Et encore. Malgré les apparences, les euro-obligations ne descendent pas forcément des

Deutschland-bonds : le contexte diffère. “La principale différence est que les Länder et l’Allemagne sont sur la même ligne budgétaire et fiscale”, soulignait lundi 25 juin la version allemande du "Wall Street Journal". Une manière de rappeler qu’Angela Merkel a toujours dit que les euro-obligations pourraient voir le jour s’il y avait une vraie Europe budgétaire.

De plus, le gouvernement fédéral a déjà dit aux Länder qu’il ne serait pas solidaire de l’ensemble de ces obligations communes futures.
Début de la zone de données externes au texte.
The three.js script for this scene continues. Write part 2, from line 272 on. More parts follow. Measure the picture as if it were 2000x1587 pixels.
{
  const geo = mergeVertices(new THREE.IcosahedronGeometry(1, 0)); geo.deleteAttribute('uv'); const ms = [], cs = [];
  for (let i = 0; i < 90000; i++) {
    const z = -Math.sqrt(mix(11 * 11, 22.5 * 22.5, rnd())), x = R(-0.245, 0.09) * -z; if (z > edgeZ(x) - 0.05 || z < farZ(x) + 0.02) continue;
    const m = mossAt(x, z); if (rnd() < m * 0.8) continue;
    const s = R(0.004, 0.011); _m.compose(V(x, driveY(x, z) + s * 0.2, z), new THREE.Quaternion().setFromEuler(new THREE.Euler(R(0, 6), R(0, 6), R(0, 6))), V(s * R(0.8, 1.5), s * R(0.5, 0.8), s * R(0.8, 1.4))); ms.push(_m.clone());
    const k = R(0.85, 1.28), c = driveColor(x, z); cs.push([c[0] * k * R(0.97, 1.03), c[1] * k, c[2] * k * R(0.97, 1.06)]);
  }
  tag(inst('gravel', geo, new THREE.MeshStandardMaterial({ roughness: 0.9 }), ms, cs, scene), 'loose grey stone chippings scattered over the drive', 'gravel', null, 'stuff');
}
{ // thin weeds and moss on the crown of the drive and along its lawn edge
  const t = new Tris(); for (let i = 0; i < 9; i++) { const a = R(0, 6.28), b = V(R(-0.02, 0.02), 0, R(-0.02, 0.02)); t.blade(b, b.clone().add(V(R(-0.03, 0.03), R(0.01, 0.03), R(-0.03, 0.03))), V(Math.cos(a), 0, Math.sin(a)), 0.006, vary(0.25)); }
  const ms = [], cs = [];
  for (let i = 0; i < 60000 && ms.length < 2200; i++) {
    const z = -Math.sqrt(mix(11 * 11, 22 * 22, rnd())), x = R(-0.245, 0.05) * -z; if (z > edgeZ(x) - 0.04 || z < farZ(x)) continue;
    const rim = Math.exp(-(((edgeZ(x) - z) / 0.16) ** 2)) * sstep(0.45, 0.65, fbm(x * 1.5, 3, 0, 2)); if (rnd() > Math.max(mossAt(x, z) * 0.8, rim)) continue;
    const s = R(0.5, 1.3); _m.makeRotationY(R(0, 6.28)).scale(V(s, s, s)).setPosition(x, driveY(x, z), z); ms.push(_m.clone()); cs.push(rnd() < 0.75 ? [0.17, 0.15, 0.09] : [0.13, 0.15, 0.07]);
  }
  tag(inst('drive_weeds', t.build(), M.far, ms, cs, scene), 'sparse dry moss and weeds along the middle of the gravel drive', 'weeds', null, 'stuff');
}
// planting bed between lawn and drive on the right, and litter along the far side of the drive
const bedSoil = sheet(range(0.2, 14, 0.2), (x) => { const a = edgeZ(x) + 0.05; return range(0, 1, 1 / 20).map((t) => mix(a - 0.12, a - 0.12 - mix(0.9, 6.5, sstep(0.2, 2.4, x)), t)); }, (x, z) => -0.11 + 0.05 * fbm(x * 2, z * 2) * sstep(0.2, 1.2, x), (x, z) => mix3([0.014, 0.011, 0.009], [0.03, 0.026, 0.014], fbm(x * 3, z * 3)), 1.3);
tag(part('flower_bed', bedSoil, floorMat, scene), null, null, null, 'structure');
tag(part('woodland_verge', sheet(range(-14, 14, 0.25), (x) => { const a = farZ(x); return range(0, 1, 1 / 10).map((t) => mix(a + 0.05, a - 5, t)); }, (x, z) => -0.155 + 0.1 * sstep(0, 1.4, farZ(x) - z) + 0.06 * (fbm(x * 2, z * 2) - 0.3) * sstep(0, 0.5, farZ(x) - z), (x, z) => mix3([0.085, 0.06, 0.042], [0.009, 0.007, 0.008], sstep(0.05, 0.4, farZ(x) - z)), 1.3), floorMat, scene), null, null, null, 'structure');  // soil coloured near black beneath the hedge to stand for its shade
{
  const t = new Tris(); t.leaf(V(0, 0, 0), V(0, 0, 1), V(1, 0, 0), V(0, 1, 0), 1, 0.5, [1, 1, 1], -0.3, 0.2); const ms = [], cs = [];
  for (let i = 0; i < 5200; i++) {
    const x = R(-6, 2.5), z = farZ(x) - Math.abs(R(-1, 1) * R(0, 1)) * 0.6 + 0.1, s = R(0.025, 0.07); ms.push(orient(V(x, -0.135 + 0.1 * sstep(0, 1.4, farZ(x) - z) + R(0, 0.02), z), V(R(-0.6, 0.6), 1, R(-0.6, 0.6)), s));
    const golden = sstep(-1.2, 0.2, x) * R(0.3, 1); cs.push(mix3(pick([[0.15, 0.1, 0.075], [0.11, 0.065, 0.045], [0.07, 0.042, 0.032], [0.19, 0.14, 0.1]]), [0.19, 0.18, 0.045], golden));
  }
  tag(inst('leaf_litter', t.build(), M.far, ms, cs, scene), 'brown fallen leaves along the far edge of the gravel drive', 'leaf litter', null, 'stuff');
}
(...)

Berlin ne se porterait garant que de la part qu’il amène au pot de ces Deutschland-bonds. Un mécanisme différent du modèle des euro-obligations qui repose sur une mutualisation complète de la dette. Seule manière, selon les défenseurs de ce système, de bénéficier de l'effet rassurant de la garantie des pays les plus solides comme l’Allemagne ou la France.

Enfin l’Allemagne a moins intérêt à voir émerger des euro-obligations que des Deutschland-bonds. Ces derniers ne feront jamais de l’ombre aux bonds du Trésor allemand. En revanche, des émissions de dette commune européenne pourraient apparaître comme la nouvelle valeur refuge au détriment de Berlin. Du coup, l’Allemagne pourrait avoir à payer plus cher l’argent qu’il emprunte actuellement pour une bouchée de pain (1,15 % pour des obligations à 10 ans) sur les marchés.